Bus riders along West 4th Avenue in Vancouver get a speed boost

Customers board the bus from a bus bulb on W 4th Ave

Customers who ride the 4 Powell/Downtown/UBC, 7 Nanaimo Station/Dunbar, 44 UBC/Downtown and 84 UBC/VCC–Clark Station bus routes are now experiencing a more reliable commute through West 4th Avenue in Vancouver.

This is the result of recently completed “bus bulbs” to improve bus speed and reliability.

What’s happening: The City of Vancouver has constructed six bus bulbs along West 4th Avenue, between Balsam Street and Burrard Street.

Bus bulbs extend curbs into the parking lane so that buses can pick up or drop off customers without exiting the travel lane, which is a source of delays for buses.

Although up to 35 per cent more customers are using these stops since its construction, the bus bulbs have reduced travel times by as much as 10 to 20 per cent through this most congested part of the corridor.

Why it matters: In 2019, we published the Bus Speed and Reliability Report.

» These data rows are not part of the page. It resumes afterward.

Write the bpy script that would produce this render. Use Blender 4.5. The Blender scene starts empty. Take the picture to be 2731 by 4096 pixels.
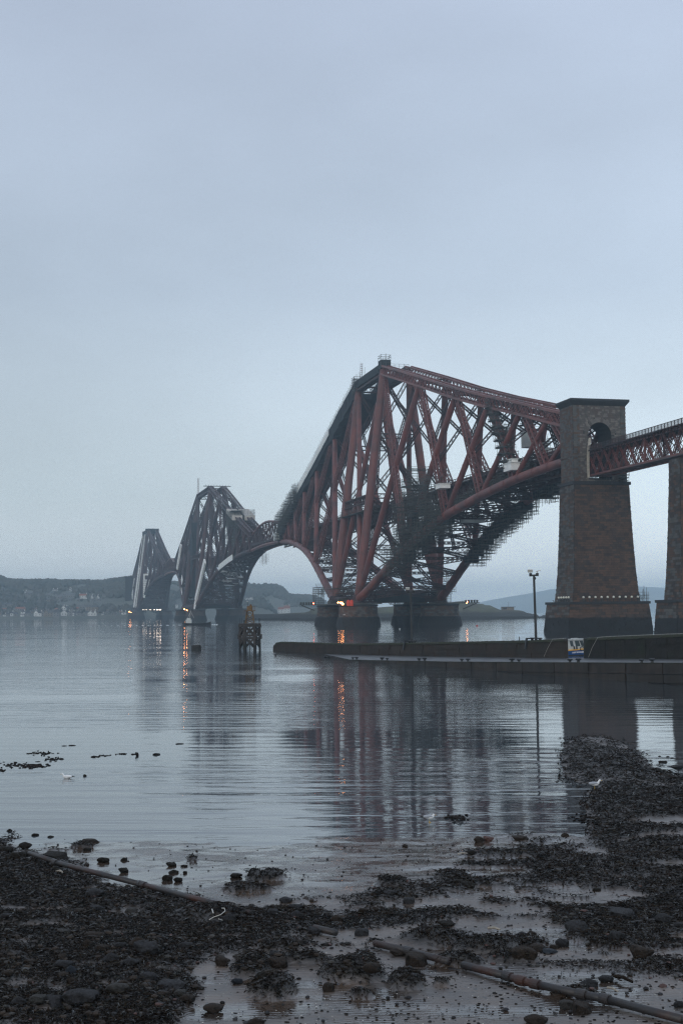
import bpy, math, random
import numpy as np
from math import sin, cos, pi, sqrt, radians, atan2
from mathutils import Vector, Matrix

random.seed(7)
RNG = np.random.default_rng(7)
SC = bpy.context.scene
COL = SC.collection

# ------------------------------------------------------------------ camera
CAM = Vector((-161.317, -350.184, 6.7))
YAW, PITCH, ROLL, FPX = 0.2382, 0.07622, -0.01033, 5201.06
cf = Vector((sin(YAW) * cos(PITCH), cos(YAW) * cos(PITCH), sin(PITCH)))
_r = Vector((cos(YAW), -sin(YAW), 0)); _u = _r.cross(cf)
cr = _r * cos(ROLL) + _u * sin(ROLL); cu = -_r * sin(ROLL) + _u * cos(ROLL)
cam_d = bpy.data.cameras.new("camera"); cam = bpy.data.objects.new("camera", cam_d); COL.objects.link(cam)
cam.matrix_world = Matrix(((cr.x, cu.x, -cf.x, CAM.x), (cr.y, cu.y, -cf.y, CAM.y), (cr.z, cu.z, -cf.z, CAM.z), (0, 0, 0, 1)))
cam_d.sensor_width = 36; cam_d.lens = FPX / 4096 * 36; cam_d.clip_start = 0.5; cam_d.clip_end = 40000
SC.camera = cam

# ------------------------------------------------------------------ sky, sun, exposure
SUN_EL, SUN_AZ = radians(24), radians(215)      # azimuth clockwise from +Y
W = bpy.data.worlds.new("World"); SC.world = W; W.use_nodes = True
nt = W.node_tree; nt.nodes.clear()
def wn(t, **k):
    n = nt.nodes.new(t)
    for a, b in k.items(): setattr(n, a, b)
    return n
out = wn('ShaderNodeOutputWorld'); bg = wn('ShaderNodeBackground'); bg.inputs['Strength'].default_value = 0.1
sky = wn('ShaderNodeTexSky', sky_type='NISHITA'); sky.sun_disc = False
sky.sun_elevation = SUN_EL; sky.sun_rotation = SUN_AZ; sky.air_density = 1.0; sky.dust_density = 3.0
tc = wn('ShaderNodeTexCoord'); sep = wn('ShaderNodeSeparateXYZ'); nt.links.new(tc.outputs['Generated'], sep.inputs[0])
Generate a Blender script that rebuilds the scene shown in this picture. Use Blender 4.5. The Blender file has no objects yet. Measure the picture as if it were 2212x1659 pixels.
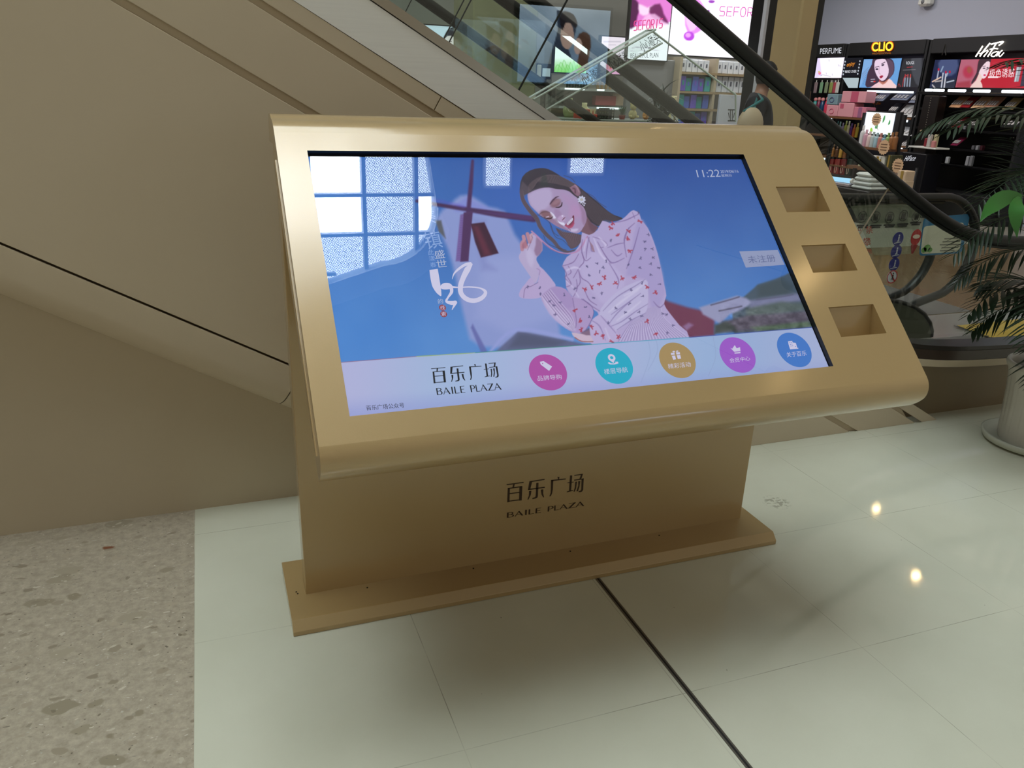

It identified the West 4th Avenue corridor as one of the top-20 corridors contributing to person-hours of delay (PHD) in the region.

The corridor has extensive commercial areas featuring on-street parking, higher densities of traffic signals, and pedestrian activity — all of which contribute to localized congestion. As well, while portions of West 4th Avenue has six lanes, the two median lanes are often taken up by left turns and the curb lanes by parking. This means buses pulling out of stops are sometimes trapped by vehicles using the one practical through lane — one out from the curb.

By the numbers: PHD is a customer-focussed metric that is calculated by taking the average delay and multiplying it by the number of passengers who experienced it. The 2019 report found:

  • The total length of West 4th Avenue corridor is 7.4 kilometres and it experiences 303 person hours of delay.
  • Bus routes provide a combined 20-24 buses/hour along the corridor.
  • 8.8 per cent of customers traveling by bus in Vancouver use buses that travel through this corridor.
  • In other words, about one in 12 bus riders in Vancouver are affected by the performance of this corridor.

The big picture: Buses are the workhorses of the transit network. Every day more than half of Metro Vancouver’s transit customers use the bus. However, traffic congestion greatly affects the speed and reliability of buses and also increases the cost of providing transit service, which ultimately reduces the amount of service we can provide to our customers. There’s four things we’re doing in collaboration with our partners:

  • Bus Stop Balancing involves carefully consolidating or removing bus stops that are too close together, in order to improve travel times and reliability for bus customers. As the name suggests, Bus Stop Balancing aims for a balance between convenient access and effective service.
  • Bus bulbs are sidewalk extensions that allow buses to serve customers from the travel lane. Bus bulbs improve travel time and reliability by eliminating delays caused by merging into and out of the travel lane at bus stops. Bus bulbs also create more space for waiting and  walking.
  • “Lines and signs” are small changes that can make a big difference to bus delay. For example, adding turn lanes, restricting turns where turn lanes are not available, and giving buses easy access to the front of the queue can significantly improve travel times and reliability for our customers.
  • Bus lanes are traffic lanes which are reserved for buses, marked by signage or paint. They can sometimes include other specific road users such as cyclists and HOV users. Bus lanes may operate during peak periods or all day.

The bottom line: TransLink and our municipal partners have a vital role to play in addressing the challenge of bus speed and reliability throughout the region. The new bus bulbs along West 4th Avenue, delivered in partnership with the City of Vancouver and the Kitsilano 4th Avenue Business Improvement Association, is the latest project addressing this challenge.